begin Data entries
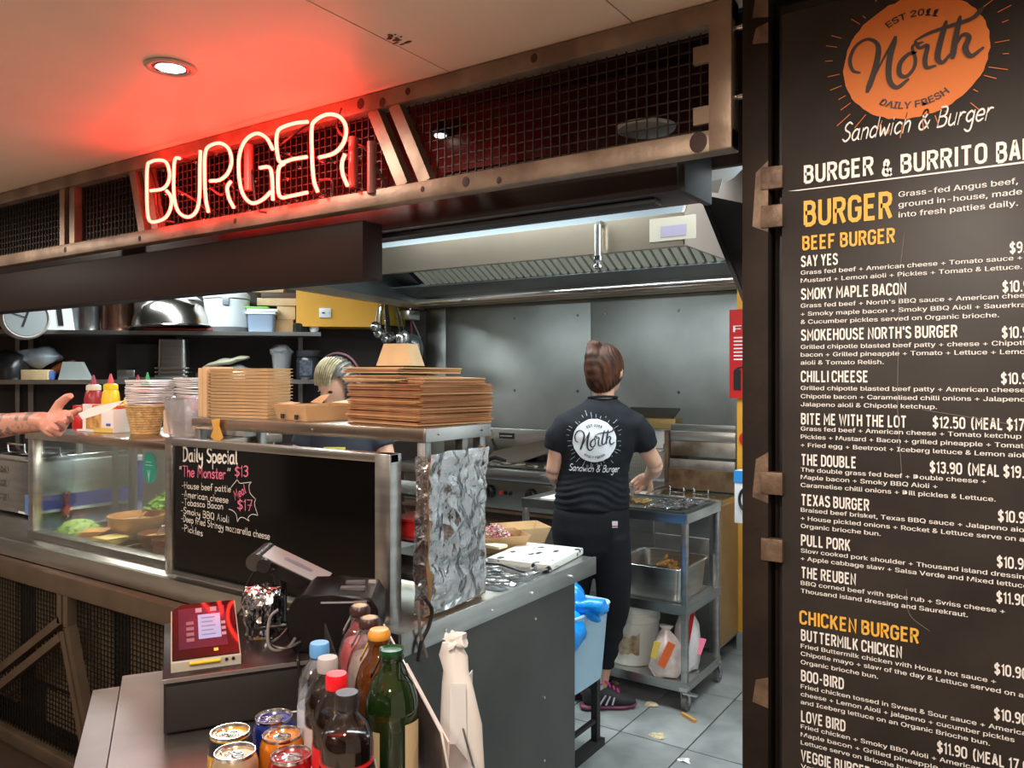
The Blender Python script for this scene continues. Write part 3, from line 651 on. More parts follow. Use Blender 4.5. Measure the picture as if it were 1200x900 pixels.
item('BITE ME WITH THE LOT', 496.8, 1062.6, '$12.50  (MEAL $17.00)', 1092.8, 501, [('Grass fed beef + American cheese + Tomato ketchup', 504.5, 1196.8), ('Pickles + Mustard + Bacon + grilled pineapple + Tomato', 514, 1206), ('+ Fried egg + Beetroot + Iceberg lettuce & Lemon aioli', 523.5, 1203)])
item('THE DOUBLE', 544.6, 1003.6, '$13.90  (MEAL $19.00)', 1089.3, 553.5, [('The double grass fed beef + Double cheese +', 552.5, 1155.7), ('Maple bacon + Smoky BBQ Aioli +', 561.3, 1098.6), ('Caramelise chilli onions + Dill pickles & Lettuce.', 570.5, 1166.7)])
item('TEXAS BURGER', 591.5, 1018.8, '$10.90', 1169.3, 610.5, [('Braised beef brisket, Texas BBQ sauce + Jalapeno aioli', 599.6, 1206), ('+ House pickled onions + Rocket & Lettuce serve on an', 609.2, 1207), ('Organic brioche bun.', 618.4, 1032)])
item('PULL PORK', 638.8, 996.7, '$10.90', 1168, 664, [('Slow cooked pork shoulder + Thousand island dressing', 647.3, 1207), ('+ Apple cabbage slaw + Salsa Verde and Mixed lettuce', 656.3, 1205)])
item('THE REUBEN', 676.6, 1003, '$11.90', 1167.5, 705.5, [('BBQ corned beef with spice rub + Swiss cheese +', 685.2, 1177.6), ('Thousand island dressing and Saurekraut.', 694.4, 1134)])
block([('CHICKEN BURGER', 936.8, 730.4, 1077, 15, 1, T_)], 'gold heading CHICKEN BURGER', GOLD_INK)
item('BUTTERMILK CHICKEN', 750, 1057, '$10.90', 1165, 789.5, [('Fried Buttermilk chicken with House hot sauce +', 759, 1167), ('Chipotle mayo + slaw of the day & Lettuce served on an', 768, 1206), ('Organic brioche bun.', 777.8, 1029)])
item('BOO-BIRD', 797.4, 989, '$10.90', 1164.7, 842, [('Fried chicken tossed in Sweet & Sour sauce + American', 806.3, 1210), ('cheese + Lemon Aioli + jalapeno + cucumber pickles', 815.4, 1188.8), ('and Iceberg lettuce on an Organic Brioche bun.', 824.6, 1160)])
item('LOVE BIRD', 845, 990.8, '$11.90  (MEAL 17.00)', 1098, 881, [('Fried chicken + Smoky BBQ Aioli + American cheese +', 853.3, 1203), ('Maple bacon + Grilled pineapple + Chipotle mayo', 862.7, 1196), ('Lettuce serve on Brioche bun', 872, 1067.7)])
item('VEGGIE BURGER', 891, 1020, '$10.90', 1164, 925, [('Veggie patty + cheese + Lettuce + Tomato', 899.5, 1150), ])
# logo on the menu
LC = at(1070.5, 67, Y=YM); k = (LC.y)/ray(1070, 67).y/F
LR = Vector((.118, 0, 0)); LU = Vector((0, 0, .1085))
def flat_logo(lst, off):
    b = B()
    for k, (vs, fs) in enumerate(lst): b.add([LC+LR*v.x+LU*v.y+Vector((0, off-.0002*(k % 9), 0)) for v in vs], fs)
    return b
part('logo_disc', flat_logo([LOGO[0]], 0), ORANGE_INK, mb, W=True, label='rough-edged orange disc')
part('logo_rays', flat_logo(LOGO[1], 0), ORANGE_INK, mb, W=True)
part('logo_script', flat_logo(LOGO[2], -.0008), DARK_INK, mb, W=True, label='dark brush script reading North with EST 2011 and DAILY FRESH')
b = B(); A = at(986, 166.5, Y=YM); Bq = at(1163, 146, Y=YM); Bq.z = A.z
put_hand(b, 'Sandwich & Burger', A+Vector((0, 0, .0)), Bq, .034, .72, slant=.28)
part('logo_script_line', b, WHITE_INK, mb, W=True, label='white handwritten words Sandwich & Burger')
b = B()
for pts in ([(1060, 272), (1054, 330), (1053, 400), (1052, 480), (1057, 560)], [(1080, 480), (1130, 488), (1200, 500)], [(1062, 690), (1066, 720), (1090, 740)]):
    vs, fs = ribbon(cr([Vector((at(x, y, Y=YM).x, at(x, y, Y=YM).z)) for x, y in pts], 6), .0012); b.add([(v.x, YM, v.y) for v in vs], fs)
part('scratch', b, mat('scratch_grey', (.16, .14, .13), .6), mb, W=True)
# ================================================================ counter
CT = .92
co = thing('service_counter', 'long stainless steel service counter with folded front lip and grey end panel', 'counter', (-2.8, 1.85, 0))
part('countertop', B().bx(-5.2, -1.25, 1.40, 2.34, CT-.012, CT, bev=.002), STEEL, co, W=True)
part('front_lip', B().prism([(-5.2, 1.385), (-1.248, 1.385), (-1.248, 1.40), (-5.2, 1.40)], CT-.055, CT+.001), STEEL, co, W=True)
part('end_lip', B().bx(-1.252, -1.243, 1.388, 2.345, CT-.055, CT+.001, bev=.001), STEEL, co, W=True)
part('end_panel', B().bx(-1.285, -1.265, 1.41, 2.24, .01, CT-.03), mat('grey_panel', (.09, .09, .085), .4, .6, var=.22, vscale=2), co, W=True)
for y in (1.55, 1.75, 1.95, 2.18):
    part('screw', B().cyl((-1.243, y, CT-.03), (-1.239, y, CT-.03), .004, seg=8), CHROME, co, W=True)
for y, z in ((2.0, .80), (2.05, .55), (2.05, .36)):
    part('screw', B().cyl((-1.265, y, z), (-1.261, y, z), .004, seg=8), CHROME, co, W=True)
part('inner_shelf', B().bx(-5.2, -1.29, 1.5, 2.2, .3, .33), STEELD, co, W=True)
for x in (-5.1, -3.9, -2.7, -1.36): part('leg', B().bx(x-.02, x+.02, 2.16, 2.2, 0, .9), STEELD, co, W=True)
ff = thing('counter_front_frame', 'bronze-brown frame with branching bars and wire mesh below the counter', 'frame', (-2.7, 1.36, 0))
FR = mat('frame_bronze', (.17, .125, .085), .42, .6, var=.15, vscale=6)
part('top_rail', B().bx(-5.0, -1.5, 1.345, 1.385, .80, .862, bev=.003), FR, ff, W=True)
part('bottom_rail', B().bx(-5.0, -1.5, 1.35, 1.385, .215, .262, bev=.003), FR, ff, W=True)
J = (-2.68, .71)
for p, q in (((-2.70, .80), (-2.70, .705)), ((-2.66, .80), (-2.66, .70)), ((-2.70, .715), (-3.72, .12)), ((-2.70, .66), (-3.66, .09)), ((-2.688, .68), (-2.52, .24)), ((-2.655, .70), (-2.475, .24)),
             ((-3.75, .80), (-3.75, .24))):
    part('branch_bar', B().bar((p[0], 1.36, p[1]), (q[0], 1.36, q[1]), .027, .03), FR, ff, W=True)
square_mesh('wire_mesh', [(-3.75, .262), (-1.5, .262), (-1.5, .80), (-3.75, .80)], 1.375, .02, .0026, ff, spz=.0165, m=mat('mesh_dark', (.02, .016, .013), .5, .6))
part('kick_board', B().bx(-5.0, -1.29, 1.40, 1.42, 0, .21), mat('kick_brown', (.07, .04, .025), .5), ff, W=True)
for x0, x1, z0, z1 in ((-3.05, -2.56, .42, .87), (-2.98, -2.6, .28, .40), (-2.44, -1.7, .3, .87), (-3.7, -3.2, .3, .8)):
    part('backing_board', B().bx(x0, x1, 1.44, 1.455, z0, z1), mat('khaki_board', (.15, .11, .065), .6, var=.12), ff, W=True)
part('dark_backing', B().bx(-5.0, -1.3, 1.457, 1.465, .2, .865), BLACK, ff, W=True)

# ================================================================ display case
dc = thing('display_case', 'glass-fronted stainless salad display case left of the chalkboard', 'display case', (-2.7, 1.66, CT))
part('front_glass', B().bx(-3.115, -2.262, 1.474, 1.478, CT+.02, 1.285), GLASS, dc, W=True)
part('side_glass', B().bx(-3.14, -3.136, 1.48, 1.83, CT+.01, 1.285), GLASS, dc, W=True)
part('corner_post', B().bx(-3.155, -3.118, 1.46, 1.49, CT, 1.29, bev=.002), BARE if 0 else STEEL, dc, W=True)
part('corner_post', B().bx(-2.28, -2.243, 1.458, 1.49, CT, 1.29, bev=.002), STEEL, dc, W=True)
part('rear_post', B().bx(-3.14, -3.11, 1.84, 1.865, CT, 1.29, bev=.002), STEELD, dc, W=True)
part('sill', B().bx(-3.155, -2.23, 1.455, 1.50, CT, CT+.024, bev=.002), STEELD, dc, W=True)
part('top_ledge', B().bx(-3.17, -2.262, 1.455, 1.90, 1.285, 1.312, bev=.003), mat('warm_steel', (.5, .42, .34), .25, .95, var=.1, stretch=(1, 1, 8)), dc, W=True)
part('rear_panel', B().bx(-3.08, -2.27, 1.865, 1.872, CT, 1.285), STEELWALL, dc, W=True)
part('inner_tube', B().cyl((-3.1, 1.78, 1.255), (-2.3, 1.78, 1.255), .012), WHITEP, dc, W=True)
part('well', B().bx(-3.12, -2.26, 1.50, 1.86, CT+.001, CT+.006), BLACK, dc, W=True)
for x in (-3.12, -2.88, -2.6, -2.28): part('divider', B().bx(x-.004, x+.004, 1.50, 1.86, CT+.006, CT+.02), STEEL, dc, W=True)
st_ = thing('round_sticker', 'small green oval sticker on the display case glass', 'sticker', at(174, 564, Y=1.472))
c = at(174.5, 548, Y=1.4725)
b = B(); n = 28; b.add([c]+[c+Vector((.032*math.cos(2*PI*i/n), 0, .05*math.sin(2*PI*i/n))) for i in range(n)], [(0, 1+i, 1+(i+1) % n) for i in range(n)])
part('sticker_disc', b, mat('sticker_teal', (.03, .36, .27), .5), st_, W=True)
b = B()
for pts in ([(-.007, -.008), (-.003, -.022), (0, -.045)], [(.007, -.008), (.003, -.022), (0, -.045)], [(0, -.01), (0, -.045)]):
    vs, fs = ribbon([Vector(p) for p in pts], .0035); b.add([c+Vector((v.x, -.0006, v.y)) for v in vs], fs)
vs, fs = ribbon([Vector((-.014, .018)), Vector((.014, .018))], .004); b.add([c+Vector((v.x, -.0006, v.y)) for v in vs], fs)
vs, fs = ribbon([Vector((-.018, .008)), Vector((.018, .008))], .004); b.add([c+Vector((v.x, -.0006, v.y)) for v in vs], fs)
part('white_mark', b, mat('sticker_print', (.6, .8, .75), .6), st_, W=True)

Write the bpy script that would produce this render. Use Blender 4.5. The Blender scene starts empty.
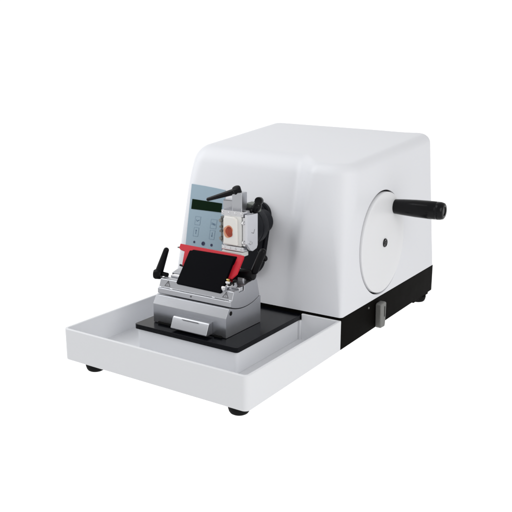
end Data entries
Directions for this task —
Scan the entries above for the word "Blender" and collect each line holding it.

Complete output —
The Blender Python script for this scene continues. Write part 3, from line 651 on. More parts follow. Use Blender 4.5. Measure the picture as if it were 1200x900 pixels.
Write the bpy script that would produce this render. Use Blender 4.5. The Blender scene starts empty.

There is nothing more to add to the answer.